Individually, these are operational details; collectively, they form an early-warning system of growth, stagnation, or decline for those paying attention.

Public records and infrastructure filings quietly reveal legal risk, financial movement, and strategic direction long before outcomes become public.

  • court docket updates can signal escalating exposure or settlement pressure.
  • property assessments may reflect investment or decline.
  • corporate registry filings often disclose restructurings, director changes, or asset repositioning.
  • building permits and environmental assessments frequently precede growth or regulatory impact.
  • public tenders indicate operational scale and government reliance.
  • even FOI logs and city council agendas can expose emerging scrutiny or policy shifts.

Although routine, collectively these records form a forward-looking picture of organisational health and risk for those who analyze them over time.

What does all of this ultimately demonstrate?

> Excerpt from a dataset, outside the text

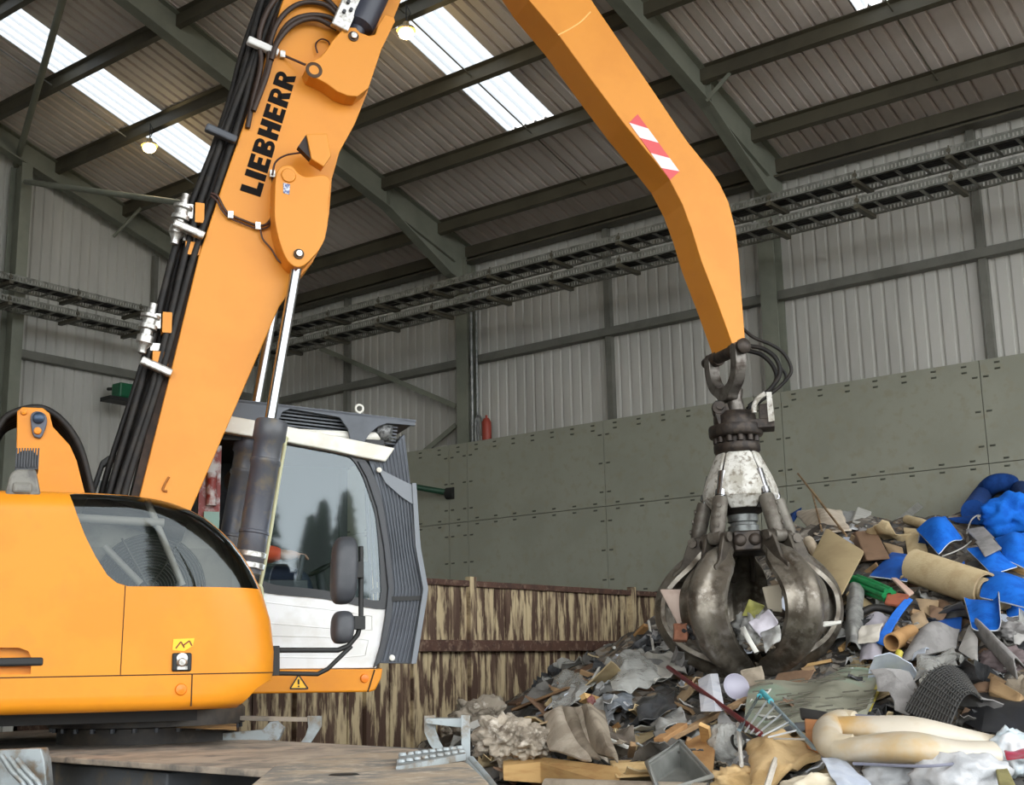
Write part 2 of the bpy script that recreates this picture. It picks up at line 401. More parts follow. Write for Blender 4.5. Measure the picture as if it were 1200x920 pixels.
# conduit, hook and red bottle in the recess of the left column
m = MB(); m.cyl((-13.86, W + .18, 5.2), (-13.86, W + .18, 8.2), .03, 8); m.cyl((-13.78, W + .22, 5.2), (-13.78, W + .22, 8.2), .02, 8)
m.tube(spline([(-13.72, W + .1, 5.2), (-13.72, W + .1, 5.55), (-13.66, W + .1, 5.66), (-13.58, W + .1, 5.55), (-13.58, W + .1, 5.3)], 6), .022, 8)
tag(m.build('conduit', galv), 'galvanised conduit running down the recess of the back wall column', 'pipe')
m = MB(); m.lathe([(0, 0), (.075, 0), (.08, .02), (.08, .3), (.05, .36), (.02, .38), (.02, .42), (0, .42)], (-13.45, W + .06, 5.206), (0, 0, 1), 12)
tag(m.build('red_cylinder', M('red_paint', (150, 60, 45), rough=.5)), 'small red cylinder standing on the push wall beside the column', 'cylinder')
# green rail with a black flange on the push wall
P = onplane(488, 571, (0, 1, 0), W - .35); Q = onplane(529, 578, (0, 1, 0), W - .02)
gp = thing('green_pipe', 'dark green pipe ending in a black flange on the push wall', 'pipe', Q)
m = MB(); m.cyl((P - Q) * 2.2, Vector((0, 0, 0)), .05, 12); m.build('pipe', M('green_paint', (30, 66, 48), rough=.5), gp)
m = MB(); m.cyl(Vector((-.09, -.01, 0)), Vector((.05, 0.01, 0)), .1, 14); m.build('flange', M('black_paint', (24, 25, 24), rough=.6), gp)
# green siren lamp on the gable wall
Pg = onplane(144, 462, (1, 0, 0), -18.9)
gl = thing('wall_lamp', 'green lamp housing with a black bracket on the left gable wall', 'lamp', Pg)
m = MB(); m.box((0, 0, .05), (.26, .3, .26)); m.build('housing', M('green_plastic', (20, 92, 60), rough=.45), gl, bevel=.03)
m = MB(); m.box((0.02, -.05, -.13), (.3, .62, .07)); m.tube(spline([(0, .1, -.15), (0, .16, -.24), (0, .22, -.26), (0, .27, -.18)], 5), .018, 6); m.cyl((0, 0, .1), (-.45, 0, .16), .03, 8); m.build('bracket', M('black_paint', (24, 25, 24), rough=.6), gl)
# high bay lamps
lampm = bpy.data.materials.new('lamp_glow'); lampm.use_nodes = True
b = lampm.node_tree.nodes['Principled BSDF']; b.inputs['Emission Color'].default_value = (1, .74, .30, 1); b.inputs['Emission Strength'].default_value = 3; b.inputs['Base Color'].default_value = (1, .9, .7, 1)
for (px, lab) in (((476, 41), 'glowing yellow high bay lamp hanging at the skylight above the boom lug'), ((175, 175), 'glowing yellow high bay lamp hanging beside the left skylight')):
    P = onplane(*px, (0, S, 1), Z0 + S * W - .62)
    t = thing('high_bay_lamp', lab, 'lamp', P, group='high bay lamps')
    m = MB(); m.lathe([(0, -.05), (.05, -.045), (.09, -.02), (.105, .02), (.09, .06), (.05, .09), (0, .1)], (0, 0, 0), n=16); m.build('bulb', lampm, t)
    m = MB(); m.lathe([(.13, .06), (.11, .10), (.05, .13), (.04, .18), (0, .19)], (0, 0, 0), n=20); m.build('shade', M('shade_brass', (150, 130, 90), rough=.5), t)
    m = MB(); m.cyl((0, 0, .17), (0, 0, .44), .008, 6); m.tube([(0.012, 0, .2), (.06, .02, .3), (.01, 0, .42)], .006, 6); m.build('cord', M('black_paint', (24, 25, 24)), t)
    ld = bpy.data.lights.new('lamp_light', 'POINT'); ld.energy = 2; ld.color = (1, .78, .42); ld.shadow_soft_size = .08
    lo = bpy.data.objects.new('lamp_light', ld); COL.objects.link(lo); lo.parent = t; lo.location = (0, 0, -.2)
# ================================================================ THE MATERIAL HANDLER
AZ = math.radians(69)
Fv = _h * math.cos(AZ) + _r * math.sin(AZ); Lv = Vector((-Fv.y, Fv.x, 0))
O = atdepth(200, 832, 7.2) + Lv * 1.25; O.z = 0
EX = thing('excavator', 'orange wheeled material handler with a raised boom and bent arm', 'excavator', O, math.atan2(Fv.y, Fv.x))
def mt(x, y, b):
    P = onplane(x, y, Lv, Lv.dot(O) + b) - O
    return Vector((P.dot(Fv), b, P.z))
def T2(pts, b): return [(q.x, q.z) for q in (mt(x, y, b) for x, y in pts)]
def loc(P): d = Vector(P) - O; return Vector((d.dot(Fv), d.dot(Lv), d.z))     # world -> machine
AXB = lambda u, v, d: Vector((u, d, v))
orange = M('machine_yellow', (217, 139, 32), (212, 133, 29), scale=2.2, rough=.38, c3=(212, 134, 34), s3=5, coat=.0, spec=.3)
orange2 = M('boom_yellow', (217, 142, 46), (211, 136, 42), scale=1.6, rough=.42, spec=.35)
black = M('black_paint', (24, 25, 24)); rubber = M('rubber', (26, 25, 24), (38, 35, 31), scale=12, rough=.6, spec=.35)
dark = M('dark_grey_plastic', (58, 61, 66), (68, 70, 74), scale=5, rough=.5)
gmet = M('slate_metal', (74, 80, 88), (64, 69, 76), scale=3, rough=.45)
white = M('white_paint', (228, 230, 230), (214, 214, 210), scale=3, rough=.35)
cream = M('roof_white', (222, 221, 212), (206, 203, 190), scale=4, rough=.4)
chrome = M('chrome_rod', (168, 170, 174), rough=.2, metal=1)
silver = M('bright_metal', (196, 196, 192), (150, 148, 142), scale=30, rough=.35, metal=.8)
dirty = M('dirty_steel', (166, 154, 138), (138, 130, 118), scale=3.5, rough=.85, bump=.3, bscale=30, c3=(112, 108, 102), s3=6)
under = M('chassis_grey', (78, 82, 86), (66, 68, 68), scale=3, rough=.6, c3=(104, 94, 78), s3=6)
galv2 = M('step_grey', (150, 158, 160), (128, 132, 130), scale=6, rough=.5, metal=.3, c3=(120, 108, 92), s3=12)
cav = M('engine_bay', (136, 136, 128), (120, 120, 112), scale=6, rough=.8)

# ---- engine hood: loft of rounded plan sections
HB = -1.25
AF = [(1.31, .42), (1.335, .51), (1.40, .575), (1.5, .60), (1.62, .603), (1.8, .58), (1.967, .525), (2.08, .47), (2.16, .42), (2.24, .36), (2.31, .29), (2.38, .20), (2.43, .11), (2.465, .03), (2.49, -.06), (2.50, -.14)]
def af(z):
    for (z0, a0), (z1, a1) in zip(AF, AF[1:]):
        if z <= z1: t = (z - z0) / (z1 - z0); return a0 + (a1 - a0) * t
    return AF[-1][1]
def inset(z): 
    if z < 1.36: return .05 * ((1.36 - z) / .05) ** 2
    if z < 2.38: return .012 * max(0, (z - 1.5) / .88)
    return .012 + .10 * (1 - math.sqrt(max(0, 1 - ((z - 2.38) / .12) ** 2)))
def hood_section(z, grow=0):
    f = af(z) + grow; b = HB + inset(z) - grow; rc = .34; out = []
    out.append((f - .0, -.46))
    for k in range(13):
        t = k / 12 * PI / 2; out.append((f - rc * 1.25 + rc * 1.25 * math.cos(t) ** .9, b + rc * .85 - rc * .85 * math.sin(t) ** .9))
    for k in range(1, 6): out.append((f - rc * 1.25 + (-2.10 - f + rc * 1.25) * k / 6, b))
    for k in range(7):
        t = PI / 2 + k / 6 * PI / 2; out.append((-2.15 + .35 * math.cos(t), b + .35 - .35 * math.sin(t)))
    out.append((-2.5, -.46))
    return out
def hood_mesh(zs, grow=0, cap=True, mi=0):
    m = MB(); secs = [[Vector((a, b, z)) for a, b in hood_section(z, grow)] for z in zs]; n = len(secs[0])
    vs = [p for s_ in secs for p in s_]
    m.add(vs, [(i * n + j, i * n + (j + 1) % n, (i + 1) * n + (j + 1) % n, (i + 1) * n + j) for i in range(len(zs) - 1) for j in range(n)], mi, True)
    if cap:
        m.f.append(list(range(n))[::-1]); m.mi.append(mi); m.sm.append(False)
        m.f.append([(len(zs) - 1) * n + j for j in range(n)]); m.mi.append(mi); m.sm.append(False)
    return m
HZ = [1.31, 1.32, 1.335, 1.36, 1.40, 1.45, 1.5, 1.56, 1.62, 1.7, 1.8, 1.9, 1.967, 2.02, 2.08, 2.12, 2.16, 2.2, 2.24, 2.28, 2.31, 2.35, 2.38, 2.405, 2.43, 2.45, 2.465, 2.48, 2.49, 2.497, 2.50]
hood = hood_mesh(HZ).build('engine_hood', [orange, cav], EX)
hood_src = hood.copy(); hood_src.data = hood.data.copy(); COL.objects.link(hood_src)
lft = T2([(150, 687), (137, 683), (126, 674), (112, 652), (100, 628), (90, 602), (82, 578)], HB)
winp = lft + [(lft[-1][0] + .03, 2.488), (-.25, 2.488)] + [(af(z) - .028, z) for z in (2.478, 2.455, 2.43, 2.38, 2.31, 2.24, 2.16, 2.08, 2.02, 1.975)]
cm = MB(); cm.prism(winp, AXB, -1.5, -.92, mi=1); cut = cm.build('cutter', [orange, cav], EX)
boolean(hood, cut)
glass = bpy.data.materials.new('smoked_window'); glass.use_nodes = True; nt = glass.node_tree; nt.nodes.remove(nt.nodes['Principled BSDF'])
def glass_mat(nt, tint, refl, fac):
    t = nt.nodes.new('ShaderNodeBsdfTransparent'); g = nt.nodes.new('ShaderNodeBsdfGlossy'); x = nt.nodes.new('ShaderNodeMixShader')
    fr = nt.nodes.new('ShaderNodeFresnel'); fr.inputs[0].default_value = refl
    t.inputs[0].default_value = tint; g.inputs[0].default_value = (.86, .96, 1, 1); g.inputs['Roughness'].default_value = .03
    ad = nt.nodes.new('ShaderNodeMath'); ad.inputs[1].default_value = fac; ad.use_clamp = True
    nt.links.new(fr.outputs[0], ad.inputs[0]); nt.links.new(ad.outputs[0], x.inputs[0])
    nt.links.new(t.outputs[0], x.inputs[1]); nt.links.new(g.outputs[0], x.inputs[2]); nt.links.new(x.outputs[0], nt.nodes['Material Output'].inputs[0])
glass_mat(nt, (.66, .66, .63, 1), 1.45, .0)
boolean(hood_src, cut, 'INTERSECT')
bm = bmesh.new(); bm.from_mesh(hood_src.data); bmesh.ops.delete(bm, geom=[f for f in bm.faces if f.material_index == 1], context='FACES'); bm.to_mesh(hood_src.data); bm.free()
hood_src.data.materials.clear(); hood_src.data.materials.append(glass); hood_src.name = 'hood_window'; hood_src.parent = hood
hood_src['label'] = 'curved smoked hood window'
kill(cut)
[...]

That data is often hiding in plain sight.  That the ordinary rhythms of daily life, when observed consistently and interpreted in context, become measurable indicators of cause, risk, and trajectory. Traffic intensity and driver behaviour, for example, can be analyzed against accident frequency to identify underlying contributing factors and inform preventative adjustments. Repeated behavioural patterns can expose undisclosed activities or inconsistencies in stated routines. The company one keeps may serve as an early risk indicator of emerging issues beneath the surface. Each email sent, each browser search conducted, quietly generates timestamped data points that, when sequenced, narrate intent and priority. Businesses, too, often telegraph distress or expansion through operational signals long before formal disclosure. The common thread is simple: patterns are not random. They are structured reflections of behaviour. When we notice, document, compare, and contextualize them over time, the story they tell becomes difficult to ignore.